E poi dodicimila libri (dai codici militari di tutto il mondo agli antichi manuali sui sistemi di fortificazione), 24 mila fotografie (anche top secret come quelle sulle atrocità italiane in Libia e in Abissinia), 470 carte geografiche e topografiche, 150 quadri con immagini di guerra e bandiere, stampe, spade, manifesti, fucili…
Ci ha messo quarant’anni, il Comune di Trieste, per venire a capo della donazione. Immensa e generosa almeno quanto caotica e ingombrante. Ma domani, nell’ex caserma Duca delle Puglie nella zona dell’ippodromo, apre finalmente il «Museo della Guerra per la Pace Diego de Henriquez». La data scelta per l’inaugurazione non è casuale: il 28 luglio ricorre il centenario dell’inizio della Prima guerra mondiale. Che lacerò la città e i suoi abitanti, da sempre a cavallo tra la cultura italiana e quella mitteleuropea: «Fino a quel momento Trieste era il porto di riferimento di una parte di Europa», ricorda il sindaco Roberto Cosolini. «E lì cominciò il lungo tunnel che avrebbe visto condensarsi qui tutti gli orrori del Novecento, persecuzioni razziali, campi di sterminio, Foibe. Un periodo nero che priverà Trieste, per quasi tutto il Novecento, della sua funzione naturale quale luogo di incontro di idee, comunità e merci».
I ragazzi triestini vennero dilaniati dalla frattura etnica. Una parte passò il confine e si arruolò nell’esercito italiano, una parte finì in divisa austroungarica sul fronte galiziano. Anche per questo, spiegano la direttrice Maria Masau Dan e lo storico Lucio Fabi che ha curato il parto del museo, destinato ad ampliarsi fino a diventare uno dei più grandi d’Europa, tutti i pezzi esposti, ciclopici o minuscoli che siano, non saranno divisi per nazione ma solo per tema. Che senso ha, oggi, rinvangare l’odio e le divisioni piuttosto che lo strazio vissuto da tutti, di qua e di là, allo stesso modo?
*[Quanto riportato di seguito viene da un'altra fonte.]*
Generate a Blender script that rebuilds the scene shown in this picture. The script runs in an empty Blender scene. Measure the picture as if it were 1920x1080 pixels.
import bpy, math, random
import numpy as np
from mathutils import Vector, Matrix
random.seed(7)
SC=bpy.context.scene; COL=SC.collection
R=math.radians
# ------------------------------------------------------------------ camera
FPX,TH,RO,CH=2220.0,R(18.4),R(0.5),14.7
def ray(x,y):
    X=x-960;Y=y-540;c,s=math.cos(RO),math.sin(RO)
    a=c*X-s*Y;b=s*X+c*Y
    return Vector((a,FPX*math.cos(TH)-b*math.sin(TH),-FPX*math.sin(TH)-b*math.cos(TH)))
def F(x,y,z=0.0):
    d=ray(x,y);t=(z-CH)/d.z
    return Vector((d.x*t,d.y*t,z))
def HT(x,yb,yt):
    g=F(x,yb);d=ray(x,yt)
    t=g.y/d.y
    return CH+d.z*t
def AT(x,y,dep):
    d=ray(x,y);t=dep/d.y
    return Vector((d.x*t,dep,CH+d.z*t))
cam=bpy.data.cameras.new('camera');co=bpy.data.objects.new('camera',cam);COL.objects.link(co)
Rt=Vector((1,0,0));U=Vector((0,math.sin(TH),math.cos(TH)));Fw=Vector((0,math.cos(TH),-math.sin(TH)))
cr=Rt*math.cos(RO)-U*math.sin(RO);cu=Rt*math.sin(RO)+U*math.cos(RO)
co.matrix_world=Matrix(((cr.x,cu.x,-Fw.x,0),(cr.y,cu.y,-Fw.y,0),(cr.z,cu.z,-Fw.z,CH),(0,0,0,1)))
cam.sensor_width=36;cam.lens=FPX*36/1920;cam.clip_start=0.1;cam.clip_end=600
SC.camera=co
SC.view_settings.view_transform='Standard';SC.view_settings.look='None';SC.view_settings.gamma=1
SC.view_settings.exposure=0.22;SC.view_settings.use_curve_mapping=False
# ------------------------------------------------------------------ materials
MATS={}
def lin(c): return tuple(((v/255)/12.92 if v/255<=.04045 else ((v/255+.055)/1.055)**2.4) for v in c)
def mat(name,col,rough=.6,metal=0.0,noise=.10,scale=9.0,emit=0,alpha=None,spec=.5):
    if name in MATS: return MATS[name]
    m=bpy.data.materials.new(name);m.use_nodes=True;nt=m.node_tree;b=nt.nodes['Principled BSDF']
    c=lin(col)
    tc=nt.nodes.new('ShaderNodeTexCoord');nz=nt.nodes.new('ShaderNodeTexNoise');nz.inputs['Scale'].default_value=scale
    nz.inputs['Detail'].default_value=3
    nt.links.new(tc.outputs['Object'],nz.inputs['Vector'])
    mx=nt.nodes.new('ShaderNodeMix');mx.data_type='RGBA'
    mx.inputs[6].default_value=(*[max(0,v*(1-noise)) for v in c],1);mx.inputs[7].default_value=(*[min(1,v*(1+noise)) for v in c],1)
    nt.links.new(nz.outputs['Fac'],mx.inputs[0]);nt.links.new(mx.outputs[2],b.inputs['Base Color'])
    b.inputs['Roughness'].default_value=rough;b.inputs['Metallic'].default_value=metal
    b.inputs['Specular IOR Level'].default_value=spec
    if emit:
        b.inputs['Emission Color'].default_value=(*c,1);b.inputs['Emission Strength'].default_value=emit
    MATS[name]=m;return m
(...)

Uno dei pezzi forti in esposizione sarà un carro funebre identico a quello che cento anni fa, tra una folla commossa e consapevole della guerra incombente, portò le salme di Francesco Ferdinando d’Asburgo e sua moglie Sofia dal porto alla stazione ferroviaria, da dove partì il treno per Vienna. Poi un obice 305 capace di sparare a 17 chilometri proiettili di 440 chili che costavano allora mille lire, una enormità. E uno di quei carri speciali che portavano le barche con cui venivano costruiti i ponti provvisori. O ancora un «carro ippotrainato uso ambulanza».
C’è un vecchio filmato in bianco e nero su YouTube. Il marchese Diego de Henriquez, in giacca e cravatta, elegante erre moscia di buona famiglia, non ancora ridotto in miseria e svuotato dalle delusioni e dall’alcol, mostra alla telecamera alcune delle sue armi più spropositate e minacciose spiegando il suo sconcerto: «Da un lato la “poderosità” dei mezzi di distruzione come questo cannone, dall’altro la povertà dei mezzi di salvataggio come questa piccola pompa dei pompieri…». Oppure, appunto, quello sgangherato carretto ambulanza… Che importava dei soldatini, agli alti ufficiali di allora? Lontano, ecco l’aria dolente di antiche canzoni di trincea: «O vigliacchi che voi ve ne state / tra le coltri su letti di lana / schernitori di noi carne umana / maledetti sarete un dì».